The latest hurdle I’ve seen involves moving existing clusters to FQDN instead of IP. This usually involves making sure all endpoints registering to CUCM have DNS servers and a search suffix provided by DHCP.
Every installation I’ve done has been based on server name and DNS. One client had to change an installation back to IP in the server field because of their DNS domain hierarchy. Heading into DNS usually involves triple checking the DNS/DHCP side of the world before changing a cluster. For a long time Cisco TAC even advocated that cluster server names are set to the IP address. I’ve always had interesting conversations when I would open a TAC case on of my installations.
With the introduction of Jabber, certificates (and multi-SAN in 10.5), and IPv6 we finally have come full circle to needing the server set to FQDN. Since you cannot apply an invalid TLD or IP address into the subject or SAN field names you’ll need to get certificates based on an actual public FQDN. If you want full BYOD interoperability the certificates you get should come from a 3rd party valid certificate authority. (I like Digicert)
Long story short – your “CUCM > System > Server” should be set to hostname.domain.com
I’m in the same boat now since I just need to change from IP to FQDN, do you have any Cisco doc that explains how to do this on both CUCM and IMP servers. Customer is running version 10.5.1. Found a Cisco doc to change the IP and hostname but not for changing IP to FQDN. I don’t think we can use that Cisco doc if you have any other doc that you can forward that would be great. Thanks for your help in advance.

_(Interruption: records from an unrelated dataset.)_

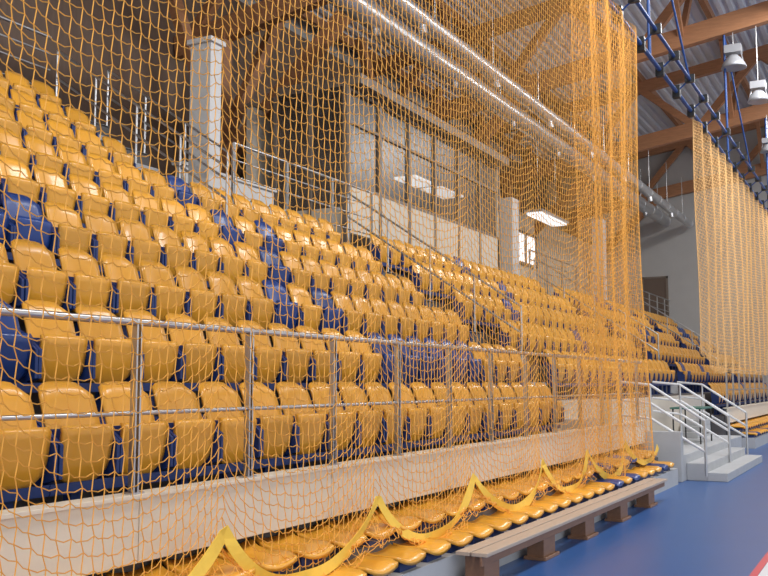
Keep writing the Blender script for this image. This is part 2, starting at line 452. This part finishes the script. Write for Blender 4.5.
for (xa,xb) in ((20.2,21.4),(21.7,23.1)):  # added glowing panels, imitating a window reflection in the booth glass
    q.box(xa,xb,10.0,10.6,H+4.95,H+5.0,M_LITE)
    for xx in (xa+.1,xb-.1): q.tube([(xx,10.3,H+5.0),(xx,10.3,zt)],0.01,M_STEEL,6)
q.build('commentary_booth')
q=MB(); q.box(24.1,24.6,9.0,9.5,zc,zc+2.6,M_WHITE); q.build('concrete_pillar',0.01)
q=MB(); q.box(33.2,33.6,9.0,9.4,zc,zc+3.4,M_WHITE); q.build('concrete_pillar',0.01)
q=MB(); q.box(24.6,41.9,11.5,11.6,zc,zc+3.6,M_PLY)
q.box(27.0,28.0,11.44,11.5,zc,zc+2.1,M_WALLD); q.box(26.9,27.0,11.42,11.5,zc,zc+2.2,M_FRAME); q.box(28.0,28.1,11.42,11.5,zc,zc+2.2,M_FRAME)
q.build('partition_wall')
window('window_2',28.6,33.0,11.49,H+4.2,H+5.3,4)
q=MB(); q.box(28.6,31.2,9.7,10.2,H+5.35,H+5.42,M_LITE); q.box(28.5,31.3,9.65,10.25,H+5.42,H+5.5,M_LAMP)
for xx in (29,30.8): q.tube([(xx,9.95,H+5.5),(xx,9.95,hch(9.95))],0.01,M_STEEL,6)
q.build('ceiling_luminaire')

# ---------------- stair landing
q=MB()
q.box(16.0,22.5,3.1,4.18,0,0.42,M_PALE)
for k in range(2): q.box(16.2,20.6,3.1-0.32*(k+1),3.1-0.32*k,0,0.42-0.14*(k+1),M_PALE)
q.box(15.82,16.0,3.1,4.18,0,0.8,M_PALE)
for k in range(3): q.box(20.9+0.3*k,22.5,3.75,4.18,0.42+0.12*k,0.54+0.12*k,M_PALE)
q.build('entrance_steps',0.01)
for s in (15.95,18.4,20.7):
    q=MB()
    for k,dz in ((0,0),(1,-0.3),(2,-0.55)):
        q.tube([(s,4.1,1.60+dz),(s,3.6,1.55+dz),(s,2.75,0.98+dz*0.9)],0.022,M_RAILW)
    q.tube([(s,3.6,0.4),(s,3.6,1.55)],0.022,M_STEEL); q.tube([(s,2.75,0.1),(s,2.75,0.98)],0.022,M_STEEL)
    q.build('stair_handrail')
q=MB(); q.box(18.9,20.2,3.3,3.9,1.08,1.11,M_GREEN)
for x in (18.95,20.15):
    for y in (3.35,3.85): q.tube([(x,y,0.42),(x,y,1.08)],0.015,M_BLK)
q.tube([(18.95,3.35,0.6),(20.15,3.35,0.6)],0.012,M_BLK); q.build('folding_table')

# spot fixtures under the trusses: ballast box, yoke and shallow reflector
def lamp(x,y,z,k=1.0):
    q=MB(); q.tube([(x,y,z+0.1),(x,y,hch(y)-0.2)],0.012,M_STEEL,6)
    q.box(x-0.12*k,x+0.12*k,y-0.16*k,y+0.16*k,z-0.04*k,z+0.12*k,M_LAMP)
    for sgn in (-1,1): q.beam((x,y+sgn*0.14*k,z),(x,y+sgn*0.2*k,z-0.3*k),0.02,0.03,M_LAMP)
    q.lathe((x,y,z-0.14*k),[(0.0,0.06*k),(0.08*k,0.06*k),(0.14*k,0.0),(0.22*k,-0.12*k),(0.25*k,-0.2*k),(0.24*k,-0.2*k),(0.0,-0.16*k)],M_LAMP); q.build('sports_floodlight')
lamp(24.6,3.25,H+8.3,1.25); lamp(33,3.4,H+7.9); lamp(24.6,2.7,H+7.3,1.1)

# ---------------- light
def area(x,y,z,sx,sy,e,rot,col):
    l=bpy.data.lights.new('overhead_fill','AREA'); l.shape='RECTANGLE'; l.size=sx; l.size_y=sy; l.energy=e; l.color=col
    ob=bpy.data.objects.new('overhead_fill',l); ob.location=(x,y,z); ob.rotation_euler=rot; bpy.context.collection.objects.link(ob)
for x in (2,12,22,32): area(x,1,H+8.9,5,1.5,560,(math.radians(15),0,0),(0.97,0.98,1.0))  # added overhead fill in place of daylight from the windows opposite
w=bpy.data.worlds.new('world'); bpy.context.scene.world=w; w.use_nodes=True
w.node_tree.nodes['Background'].inputs[0].default_value=(0.9,0.94,1.0,1); w.node_tree.nodes['Background'].inputs[1].default_value=1.3

# camera
cd=bpy.data.cameras.new('camera'); cd.sensor_width=36; cd.lens=F/768*36; cd.clip_end=200
co=bpy.data.objects.new('camera',cd); co.location=(0,0,H)
phi=math.atan(95/950)
d=Vector((math.cos(TH)*math.cos(phi),math.sin(TH)*math.cos(phi),math.sin(phi)))
co.rotation_euler=d.to_track_quat('-Z','Y').to_euler(); bpy.context.collection.objects.link(co)
bpy.context.scene.camera=co
bpy.context.scene.view_settings.view_transform='Standard'
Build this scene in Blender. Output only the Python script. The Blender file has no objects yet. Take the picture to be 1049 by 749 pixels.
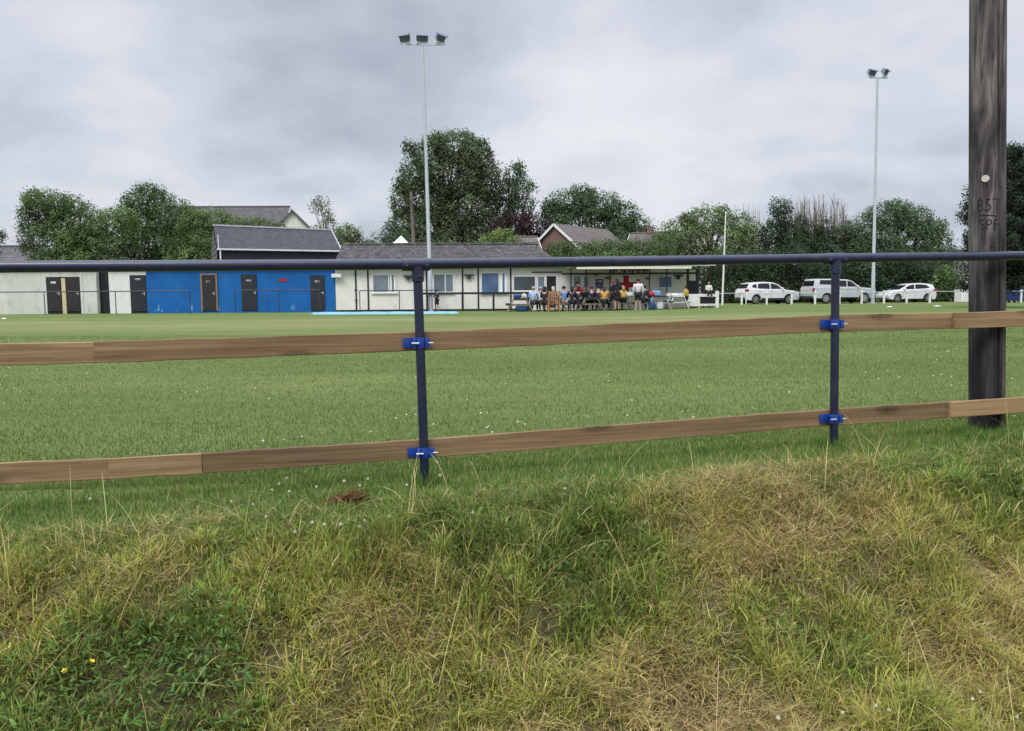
import bpy, bmesh, math, random
import numpy as np
from mathutils import Vector, Matrix

random.seed(7)
RNG = np.random.default_rng(11)
R = math.radians
scene = bpy.context.scene
COL = scene.collection

# ------------------------------------------------------------------ camera
CAM_H = 0.94
FPX = 800.0
CX, CY = 524.5, 374.5
PITCH, ROLL = 5.2, -0.4
cam_rot = Matrix.Rotation(R(90 - PITCH), 4, 'X') @ Matrix.Rotation(R(ROLL), 4, 'Z')
cam_mat = Matrix.Translation((0, 0, CAM_H)) @ cam_rot
cd = bpy.data.cameras.new('camera')
cd.sensor_fit = 'HORIZONTAL'
cd.sensor_width = 36
cd.lens = 36 * FPX / 1049
cd.clip_start = 0.05
cd.clip_end = 3000
cam = bpy.data.objects.new('camera', cd)
cam.matrix_world = cam_mat
COL.objects.link(cam)
scene.camera = cam
CR3 = cam_rot.to_3x3()


def P(px, py, Y):
    d = CR3 @ Vector(((px - CX) / FPX, -(py - CY) / FPX, -1))
    t = Y / d.y
    return Vector((d.x * t, Y, CAM_H + d.z * t))


def XP(px, Y):
    return P(px, 305, Y).x


# ------------------------------------------------------------------ noise
def _hash(ix, iy, seed):
    h = (ix.astype(np.int64) * 374761393 + iy.astype(np.int64) * 668265263 + seed * 1442695041) & 0x7fffffff
    h = ((h ^ (h >> 13)) * 1274126177) & 0x7fffffff
    return ((h ^ (h >> 16)) & 0xffff) / 65535.0


def vnoise(x, y, seed=0):
    x = np.asarray(x, float); y = np.asarray(y, float)
    ix = np.floor(x); iy = np.floor(y)
    fx = x - ix; fy = y - iy
    fx = fx * fx * (3 - 2 * fx); fy = fy * fy * (3 - 2 * fy)
    a = _hash(ix, iy, seed); b = _hash(ix + 1, iy, seed)
    c = _hash(ix, iy + 1, seed); d = _hash(ix + 1, iy + 1, seed)
    return (a * (1 - fx) + b * fx) * (1 - fy) + (c * (1 - fx) + d * fx) * fy


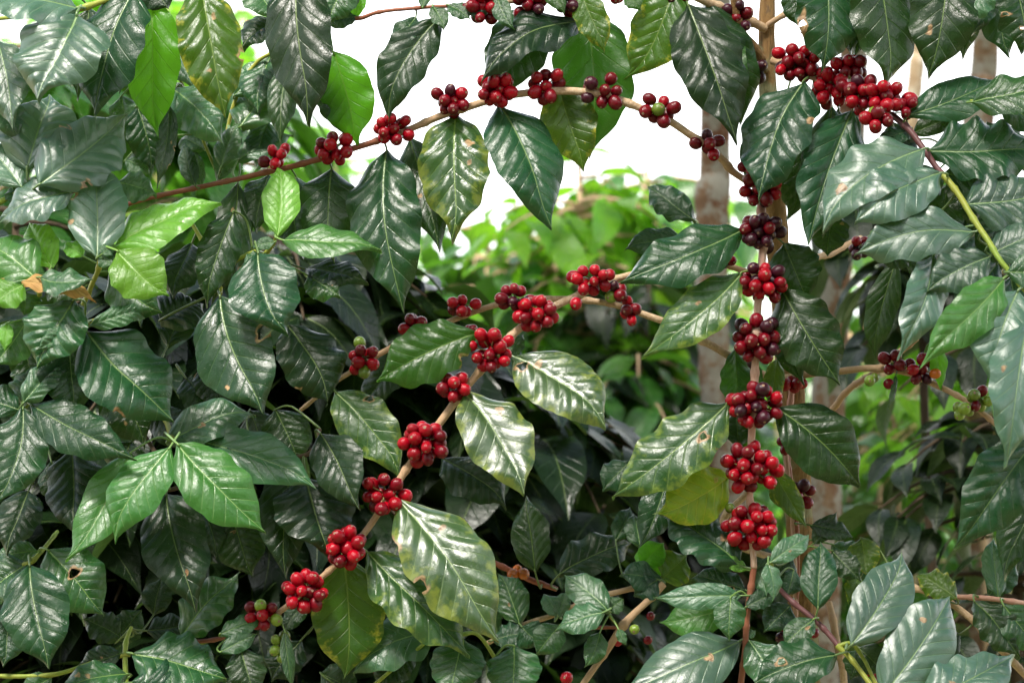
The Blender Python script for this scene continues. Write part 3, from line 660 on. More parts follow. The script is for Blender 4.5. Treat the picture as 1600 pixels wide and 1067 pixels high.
# ---- young shoots
branch('young shoot of light yellow-green leaves around one upright grey-green leaf at the left', [
 ('green', [(130, 475, 0, 4), (142, 448, -3, 4), (153, 425, -5, 4), (156, 405, -6, 4), (158, 395, -6, 3)]),
 ('green', [(62, 462, -4, 4), (60, 445, -5, 3.6), (58, 430, -5, 3)])],
 [ (152, 402, 147, 241, 93, -8, 'sv', dict(e=26, az=0, skew=0, bow=.02, quilt=.06, wave=.04, label='upright grey-green leaf of the young shoot at the left')),
   (176, 385, 340, 306, 66, -6, 'yg', dict(e=40, fold=.06, wave=.05, skew=0, quilt=.07)), (182, 391, 258, 462, 84, -10, 'yg', dict(e=26, az=0, wave=.05, side=.04, skew=-.1, label='round lime green leaf curling down right at the left')),
   (56, 434, -38, 372, 88, -8, 'lg', dict(e=34)), (80, 417, 42, 345, 62, -5, 'yg', dict(e=28)), (62, 433, 144, 434, 42, -9, 'cg', dict(e=42, side=.14)), (130, 400, 100, 378, 30, -5, 'yg'),
   (38, 444, -12, 474, 50, -8, 'yg'), (170, 425, 248, 490, 76, -3, 'gr', dict(e=20)), (70, 445, 125, 468, 50, -5, 'dk'), (156, 400, 178, 415, 28, -8, 'gr'), (158, 398, 176, 385, 22, -9, 'gr'), (40, 455, 38, 490, 50, -3, 'gr')])
branch('small shoot with an upright lime leaf and a long green leaf below the arching branch', [
 ('green', [(395, 408, 0, 3.2), (412, 398, -1, 3.2), (425, 384, -2, 3.2), (434, 366, -3, 3)])],
 [ (434, 368, 437, 254, 60, -4, 'yg', dict(e=28, az=0, bow=.03, wave=.04, label='upright lime green leaf below the arching branch')), (441, 375, 595, 382, 50, -5, 'lg', dict(e=42, side=.05, fold=.12)), (430, 378, 392, 385, 20, -3, 'gr'), (410, 398, 380, 410, 22, -2, 'gr')])
branch('fresh light green shoot of the lower left spreading four large leaves', [
 ('green', [(250, 640, 4, 4), (262, 665, 1, 4), (270, 690, -3, 4)])],
 [ (276, 692, 413, 829, 98, -10, 'lg', dict(e=24, az=8, side=.03, wave=.04, skew=0, quilt=.06, twist=0,  label='light green leaf at the lower left pointing down right, right one of its pair')),
   (266, 698, 168, 840, 80, -10, 'lg', dict(e=24, az=-8, wave=.04, skew=0, quilt=.06, twist=0,  label='light green leaf at the lower left pointing down left, left one of its pair')),
   (205, 706, 111, 878, 72, -6, 'lg', dict(e=26, wave=.09)), (292, 684, 494, 748, 78, -1, 'cg', dict(e=24, az=-15, wave=.08)), (260, 692, 395, 636, 66, -2, 'cg', dict(e=34, holes=[(.1, .42, .08, .035)])), (300, 700, 400, 690, 60, -1, 'bl')])

# ---- dry leaf
dl = make_leaf(None, [], (30, 440, 152, 464, 30, -8, 'dry', dict(e=30, wave=.2, holes=[])))
dl.name = 'dead_leaf'; tag(dl, 'dry orange brown dead leaf caught among the young shoots', 'dead leaf')

# ---- dark leaves of the left
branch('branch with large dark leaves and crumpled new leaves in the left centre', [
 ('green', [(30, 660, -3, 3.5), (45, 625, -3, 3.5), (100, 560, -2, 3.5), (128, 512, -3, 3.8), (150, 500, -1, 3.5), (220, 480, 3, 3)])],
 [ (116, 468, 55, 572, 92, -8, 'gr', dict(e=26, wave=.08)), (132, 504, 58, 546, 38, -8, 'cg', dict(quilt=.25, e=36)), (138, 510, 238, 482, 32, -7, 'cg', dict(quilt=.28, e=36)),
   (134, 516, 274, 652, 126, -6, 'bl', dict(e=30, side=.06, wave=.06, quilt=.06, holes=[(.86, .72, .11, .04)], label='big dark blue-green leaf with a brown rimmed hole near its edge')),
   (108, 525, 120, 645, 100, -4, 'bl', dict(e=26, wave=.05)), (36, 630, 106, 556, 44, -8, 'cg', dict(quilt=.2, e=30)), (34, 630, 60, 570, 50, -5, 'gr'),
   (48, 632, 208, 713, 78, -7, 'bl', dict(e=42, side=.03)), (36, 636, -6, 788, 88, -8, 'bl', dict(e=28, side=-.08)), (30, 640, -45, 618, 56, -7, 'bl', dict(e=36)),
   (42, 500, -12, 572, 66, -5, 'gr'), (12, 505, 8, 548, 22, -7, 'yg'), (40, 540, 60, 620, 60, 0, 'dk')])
branch('branch with three big smooth blue-green leaves left of the middle', [
 ('green', [(300, 350, 6, 3), (345, 420, 3, 3.5), (372, 405, 0, 3.5), (402, 392, -1, 3.5)]),
 ('green', [(345, 422, 3, 3.4), (344, 460, -1, 3.4)])],
 [ (343, 460, 420, 637, 124, -5, 'bl', dict(e=28, side=.07, wave=.05, quilt=.045, label='widest smooth blue-green leaf left of the middle')), (403, 393, 438, 518, 110, -7, 'bl', dict(e=30, side=.05, wave=.06, quilt=.045)),
   (366, 330, 318, 475, 64, -2, 'dk', dict(e=14, az=18)), (250, 500, 318, 470, 76, 2, 'mk', dict(e=46, quilt=.13)), (262, 540, 300, 470, 60, 5, 'mk', dict(e=44)), (480, 430, 530, 462, 50, 4, 'gr'), (476, 420, 570, 440, 40, 6, 'mk', dict(e=50)),
   (300, 380, 262, 460, 60, 8, 'mk', dict(e=44)), (330, 560, 350, 640, 70, 8, 'mk'), (290, 590, 330, 650, 60, 8, 'mk')])
branch('shaded branch with blackish metallic leaves below the light green shoot', [
 ('dark', [(200, 640, 8, 3.5), (250, 720, 4, 3.5), (262, 765, 0, 3.5), (380, 720, 2, 3.5), (480, 710, 2, 3.5), (500, 670, 3, 3)])],
 [ (260, 770, 312, 950, 102, -3, 'mk', dict(e=38, az=-8, side=.04, quilt=.07, label='metallic grey leaf with silvery patches hanging under the light green shoot')),
   (478, 744, 516, 868, 122, 0, 'mk', dict(e=34)), (500, 676, 555, 793, 82, -2, 'mk', dict(e=30)), (455, 720, 440, 900, 84, 4, 'mk'), (112, 700, 112, 835, 88, -1, 'mk', dict(e=42)), (45, 765, 5, 862, 66, -2, 'mk', dict(e=42)),
   (360, 800, 390, 900, 80, 6, 'dk'), (310, 780, 340, 870, 60, 7, 'mk'), (430, 640, 470, 730, 76, 6, 'dk'), (170, 600, 230, 690, 80, 7, 'dk'), (240, 640, 300, 700, 60, 7, 'mk'), (390, 640, 420, 720, 60, 8, 'mk'), (360, 560, 350, 640, 60, 10, 'dk'), (205, 690, 180, 740, 70, 5, 'dk'), (80, 720, 100, 790, 60, 4, 'dk')])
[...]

I can’t think of a specific document but changing this field doesn’t actually change the IP address or hostname of the server. All you’re really changing is the server to server cluster connectivity and what is put in the phone configuration files for connectivity. Of course there are a few other things but the primary concern is phone to server connectivity. You’ll need to make sure ALL endpoints, phones included, can resolve the FQDN of the servers. I usually recommend restarting the servers after this change to ensure it is working properly.
Thank you so much for your response. Yes, I have told that to customer already, they are verifying that in all DHCP pool for phones. I figured but just want to be cautious since the serves are in production already. Couple more concerns and want to be clear if customer is using 3rd party certificates do we have to regenerate certificates? Do we need to stop any service on IMP before we change that host name? Also there is IP address configured under IMP-Presence topology not sure how to change that since “Cluster Topology” option is missing in IMP version 10.x. I really appreciate again for your help. If you want me to contact Cisco for all this let me know I understand. Thanks again.
If the certificates are already in place there is no need to regenerate. Since you’re using 3rd party that are probably only signed 12 months be sure to set up the certificate monitor to notify someone before they expire. You don’t need to stop any service before changing the name on IMP. The IMP is now defined from the CUCM administration page as another cluster node so you’ll see it on CUCM “System > Server”. If it is a cluster change one node at at time and monitor DB replication. I recommend scheduling this change along with a reboot to ensure all services are restarted with the update. Take a look at the section “Node Name Change” in this document http://www.cisco.com/c/en/us/td/docs/voice_ip_comm/cucm/install/10_0_1/ipchange/CUCM_BK_C3782AAB_00_change-ipaddress-hostname-100/CUCM_BK_C3782AAB_00_change-ipaddress-hostname-100_chapter_0100.html
Thanks you so much that clears up all my questions. I really appreciate your help on this.
Hi Josh,
IP addresses can actually be included in the SSL Cer SAN (Ref. RFC 3280 https://tools.ietf.org/html/rfc3280#page-33), so there is no need to define the servers with FQDN just for Jabber.
BTW. Making CUCM to depend on DNS for all internal communications (and particularly endpoint registrations!) does introduce a non-trivial amount of risk (and personally not something normally I recommend for large enterprise deployments). But it’s good to know there are some brave souls out there moving past IP addressing 😉
Hi Jamie! Thanks for coming by and checking out this post. I guess one thing I should’ve noted in this post are the SSL issuance changes that have been around and are now upon us. Here is a link to the full summary from my friends at DigiCert. https://www.digicert.com/internal-names.htm
“CAs should not issue a certificate with an expiration date later than November 1, 2015 with a SAN or Subject Common Name field containing a reserved IP address or internal server Name ”
In short – FQDN is here to stay along with properly signed certificates. Cisco recently backed out a CUCM secure CTI connection requirement because it is taking a fair amount of customer education that secure first and properly signed certificates are needed.